Regia di Kazuya Shiraishi vedi scheda film
Far East Film Festival 20 - Udine.
Cinematograficamente parlando, non c'è latitudine al mondo che non abbia visto proliferare il crime movie, con la specifica sintonizzazione sulla contrapposizione tra agenti di polizia e risme di cosche criminali in lotta per l'acquisizione del potere più tentacolare.
Un'ideale narrativo che è quasi pleonastico affermare abbia visto con gli yakuza movie giapponesi (Sonatine, Outrage, Ichi the killer) una delle diramazioni più significative e longeve degli ultimi 20/30 anni.

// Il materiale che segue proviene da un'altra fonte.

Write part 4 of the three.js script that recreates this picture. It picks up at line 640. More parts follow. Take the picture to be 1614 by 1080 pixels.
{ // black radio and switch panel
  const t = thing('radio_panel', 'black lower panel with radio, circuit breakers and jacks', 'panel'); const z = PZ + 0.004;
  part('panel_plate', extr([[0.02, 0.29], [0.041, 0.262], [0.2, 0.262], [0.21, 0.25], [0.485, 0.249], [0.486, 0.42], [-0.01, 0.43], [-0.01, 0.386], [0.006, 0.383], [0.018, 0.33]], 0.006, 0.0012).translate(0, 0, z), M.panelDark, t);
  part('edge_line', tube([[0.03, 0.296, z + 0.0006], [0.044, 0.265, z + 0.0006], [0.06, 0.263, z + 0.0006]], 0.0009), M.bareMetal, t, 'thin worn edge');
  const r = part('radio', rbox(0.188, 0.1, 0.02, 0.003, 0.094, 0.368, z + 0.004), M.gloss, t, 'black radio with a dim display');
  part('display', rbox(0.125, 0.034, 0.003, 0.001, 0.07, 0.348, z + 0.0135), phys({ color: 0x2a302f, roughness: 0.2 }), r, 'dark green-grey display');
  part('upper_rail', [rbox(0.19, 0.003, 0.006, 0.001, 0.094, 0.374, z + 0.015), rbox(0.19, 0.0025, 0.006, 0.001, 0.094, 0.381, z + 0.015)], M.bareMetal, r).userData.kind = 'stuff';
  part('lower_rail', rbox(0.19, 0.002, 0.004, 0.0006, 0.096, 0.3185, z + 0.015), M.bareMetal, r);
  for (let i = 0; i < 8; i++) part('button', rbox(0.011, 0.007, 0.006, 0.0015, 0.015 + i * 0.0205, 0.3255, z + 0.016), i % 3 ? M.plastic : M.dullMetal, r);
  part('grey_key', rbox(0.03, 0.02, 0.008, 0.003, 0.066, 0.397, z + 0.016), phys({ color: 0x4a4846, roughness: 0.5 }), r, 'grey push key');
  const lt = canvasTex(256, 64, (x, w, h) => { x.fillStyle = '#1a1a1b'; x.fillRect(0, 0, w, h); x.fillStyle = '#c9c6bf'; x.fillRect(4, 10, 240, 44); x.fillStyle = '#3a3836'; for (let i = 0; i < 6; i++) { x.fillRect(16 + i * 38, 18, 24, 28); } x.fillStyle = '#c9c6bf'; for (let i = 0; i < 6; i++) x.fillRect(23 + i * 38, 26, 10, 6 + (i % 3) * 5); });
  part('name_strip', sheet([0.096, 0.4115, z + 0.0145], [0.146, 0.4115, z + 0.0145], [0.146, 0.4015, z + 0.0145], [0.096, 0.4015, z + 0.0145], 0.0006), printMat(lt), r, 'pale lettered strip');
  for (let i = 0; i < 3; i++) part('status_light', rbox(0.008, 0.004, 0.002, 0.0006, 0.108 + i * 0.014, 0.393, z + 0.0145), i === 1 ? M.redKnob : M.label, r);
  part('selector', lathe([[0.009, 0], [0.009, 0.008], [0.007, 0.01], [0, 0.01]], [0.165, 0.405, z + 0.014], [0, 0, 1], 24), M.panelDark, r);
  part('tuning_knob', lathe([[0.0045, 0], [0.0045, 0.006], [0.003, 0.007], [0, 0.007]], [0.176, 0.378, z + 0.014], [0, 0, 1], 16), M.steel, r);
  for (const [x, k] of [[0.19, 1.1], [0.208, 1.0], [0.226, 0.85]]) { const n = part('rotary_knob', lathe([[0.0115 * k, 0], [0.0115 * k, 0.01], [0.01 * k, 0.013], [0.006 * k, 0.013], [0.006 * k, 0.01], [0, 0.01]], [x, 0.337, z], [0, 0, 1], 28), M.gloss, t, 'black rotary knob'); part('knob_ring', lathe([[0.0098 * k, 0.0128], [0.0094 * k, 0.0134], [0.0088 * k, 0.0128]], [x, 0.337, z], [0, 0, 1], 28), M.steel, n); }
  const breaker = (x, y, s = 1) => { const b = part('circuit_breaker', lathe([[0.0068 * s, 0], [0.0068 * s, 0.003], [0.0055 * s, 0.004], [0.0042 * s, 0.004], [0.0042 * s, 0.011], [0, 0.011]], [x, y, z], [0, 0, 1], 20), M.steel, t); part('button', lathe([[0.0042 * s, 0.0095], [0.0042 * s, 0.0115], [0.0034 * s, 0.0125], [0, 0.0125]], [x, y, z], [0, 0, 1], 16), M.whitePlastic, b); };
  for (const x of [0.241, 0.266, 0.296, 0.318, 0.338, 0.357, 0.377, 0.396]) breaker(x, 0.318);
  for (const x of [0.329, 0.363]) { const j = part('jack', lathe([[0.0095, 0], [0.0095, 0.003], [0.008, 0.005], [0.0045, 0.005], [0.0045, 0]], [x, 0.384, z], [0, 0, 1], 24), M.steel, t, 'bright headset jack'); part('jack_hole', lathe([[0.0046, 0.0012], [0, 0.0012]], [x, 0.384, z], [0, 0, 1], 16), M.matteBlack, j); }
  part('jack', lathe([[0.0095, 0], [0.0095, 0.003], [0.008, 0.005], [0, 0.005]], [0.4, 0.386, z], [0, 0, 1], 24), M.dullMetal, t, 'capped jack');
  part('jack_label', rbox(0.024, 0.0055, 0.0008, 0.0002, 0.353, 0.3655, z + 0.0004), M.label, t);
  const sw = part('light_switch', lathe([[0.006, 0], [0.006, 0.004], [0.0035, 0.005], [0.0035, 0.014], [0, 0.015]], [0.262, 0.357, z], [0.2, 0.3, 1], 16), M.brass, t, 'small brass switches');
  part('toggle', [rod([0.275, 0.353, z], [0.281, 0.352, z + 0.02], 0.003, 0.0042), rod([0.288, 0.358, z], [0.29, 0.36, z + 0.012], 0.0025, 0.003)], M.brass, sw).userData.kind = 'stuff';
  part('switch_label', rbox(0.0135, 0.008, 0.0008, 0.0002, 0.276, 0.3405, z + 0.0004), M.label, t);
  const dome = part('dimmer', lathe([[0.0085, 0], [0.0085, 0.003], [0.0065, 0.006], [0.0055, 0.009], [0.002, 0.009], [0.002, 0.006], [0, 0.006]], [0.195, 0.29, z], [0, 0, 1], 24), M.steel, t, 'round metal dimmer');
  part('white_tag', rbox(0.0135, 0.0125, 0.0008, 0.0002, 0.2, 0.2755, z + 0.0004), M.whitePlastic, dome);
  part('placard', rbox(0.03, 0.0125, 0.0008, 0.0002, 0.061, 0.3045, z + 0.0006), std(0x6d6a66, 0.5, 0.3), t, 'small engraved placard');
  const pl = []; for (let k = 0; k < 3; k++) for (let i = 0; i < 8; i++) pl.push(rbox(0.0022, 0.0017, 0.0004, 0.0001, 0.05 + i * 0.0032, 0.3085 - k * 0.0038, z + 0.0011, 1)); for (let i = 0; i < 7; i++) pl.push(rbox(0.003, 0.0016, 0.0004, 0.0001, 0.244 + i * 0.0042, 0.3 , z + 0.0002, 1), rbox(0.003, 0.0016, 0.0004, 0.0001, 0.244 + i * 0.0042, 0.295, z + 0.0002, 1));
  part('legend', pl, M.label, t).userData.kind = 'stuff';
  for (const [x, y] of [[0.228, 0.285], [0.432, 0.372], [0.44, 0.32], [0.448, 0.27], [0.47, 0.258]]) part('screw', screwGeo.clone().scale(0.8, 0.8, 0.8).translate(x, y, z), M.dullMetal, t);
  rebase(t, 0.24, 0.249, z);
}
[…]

Un filone che vede aggiungersi The blood of wolves, un titolo maggiormente predisposto alle soluzioni ad effetto piuttosto che alla ricerca di una solida credibilità.
Hiroshima, 1988. In un distretto di polizia, il nuovo arrivato - e fresco di accademia - Shuichi Hioka (Tori Matsuzaka) entra subito in contrasto con il navigato Shogo Ogami (Koji Yakusho), un detective egocentrico dal comportamento promiscuo.

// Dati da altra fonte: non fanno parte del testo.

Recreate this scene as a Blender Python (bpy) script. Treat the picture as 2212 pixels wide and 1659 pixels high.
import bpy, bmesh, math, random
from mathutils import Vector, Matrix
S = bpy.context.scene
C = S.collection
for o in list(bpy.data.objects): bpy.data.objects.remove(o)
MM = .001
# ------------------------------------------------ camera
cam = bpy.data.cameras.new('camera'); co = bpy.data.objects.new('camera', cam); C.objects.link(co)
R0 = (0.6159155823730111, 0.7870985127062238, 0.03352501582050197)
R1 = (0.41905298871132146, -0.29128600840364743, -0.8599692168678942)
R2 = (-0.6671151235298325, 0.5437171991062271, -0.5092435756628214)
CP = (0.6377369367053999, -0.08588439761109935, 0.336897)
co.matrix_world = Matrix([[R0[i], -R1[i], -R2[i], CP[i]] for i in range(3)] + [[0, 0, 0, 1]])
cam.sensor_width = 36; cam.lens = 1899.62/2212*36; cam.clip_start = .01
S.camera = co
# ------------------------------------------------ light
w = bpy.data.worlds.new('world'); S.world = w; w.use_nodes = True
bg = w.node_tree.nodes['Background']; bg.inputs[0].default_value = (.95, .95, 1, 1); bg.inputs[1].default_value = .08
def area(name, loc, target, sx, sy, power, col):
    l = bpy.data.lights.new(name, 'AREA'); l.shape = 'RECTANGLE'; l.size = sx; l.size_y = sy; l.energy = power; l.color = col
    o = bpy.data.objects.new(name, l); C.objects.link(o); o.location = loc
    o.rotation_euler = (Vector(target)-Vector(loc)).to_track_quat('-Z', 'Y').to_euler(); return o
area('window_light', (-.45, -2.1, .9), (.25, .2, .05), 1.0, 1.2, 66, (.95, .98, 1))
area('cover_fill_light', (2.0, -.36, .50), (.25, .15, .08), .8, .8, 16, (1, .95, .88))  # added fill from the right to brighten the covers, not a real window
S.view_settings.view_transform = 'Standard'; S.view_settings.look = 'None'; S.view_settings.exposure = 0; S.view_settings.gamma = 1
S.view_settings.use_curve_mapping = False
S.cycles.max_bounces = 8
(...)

In realtà, pur ricorrendo a metodi dicotomici, quando si tratta di impegnarsi per sgominare potenti gang della yakuza, non hanno un obiettivo finale così significativamente dissimile.
Per comporre The blood of wolves, Kazuya Shiraishi saccheggia archetipi dai yakuza movie, ricorrendo inoltre a indottrinamenti prelevati da cult movie polizieschi e d'azione, che negli anni hanno influenzato produzioni provenienti da ogni dove.

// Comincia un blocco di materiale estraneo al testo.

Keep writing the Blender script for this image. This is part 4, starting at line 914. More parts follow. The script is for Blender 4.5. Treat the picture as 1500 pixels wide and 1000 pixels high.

Consequenzialmente, ritroviamo la scatenante combinazione tra poliziotto buono (idealista e fiducioso) e cattivo (scorretto e sprezzante), un principio di politically uncorrect e tempi scenici tipicamente action (e americani).
Caratteristiche che stabiliscono le coordinate salienti per articolare l'eterna sfida tra la giustizia a doppia velocità (chi segue le regole alla lettera e chi sa bene che in questo modo non si va molto lontano) e malviventi che puntano il bersaglio prescelto, senza andare per il sottile quando è il momento di eliminare dalla circolazione un qualsiasi impedimento.
Un lungo conflitto - diciamolo, due ore abbondanti sono troppe, estenuanti - che gestisce ad mentula canis i suoi cardini, con sovrapposizioni continue tra le parti imbastite lasciando scaturire un'espressione di casualità, orientando il focus soprattutto sul fattore cinetico.
Tuttavia, adotta una disposizione dagli esiti intermittenti e lo stile sovraeccitato, che richiama un'altra epoca mediante una fotografia granulosa di bassa lega, produce innanzitutto confusione, al netto di esecuzioni sadiche che riscaldano gli animi.
È comunque questione di soddisfazioni estemporanee, dagli effetti temporanei e intavolati su sfondo uniforme, per un film volutamente eccessivo, ma quasi per niente pragmatico nel suo tentativo, veemente e disordinato, di coagulare sapori di cinema dalla diversa radice.
Un risultato discutibile, per non dire sconfortante se confrontato con yakuza movie già solo di medio cabotaggio.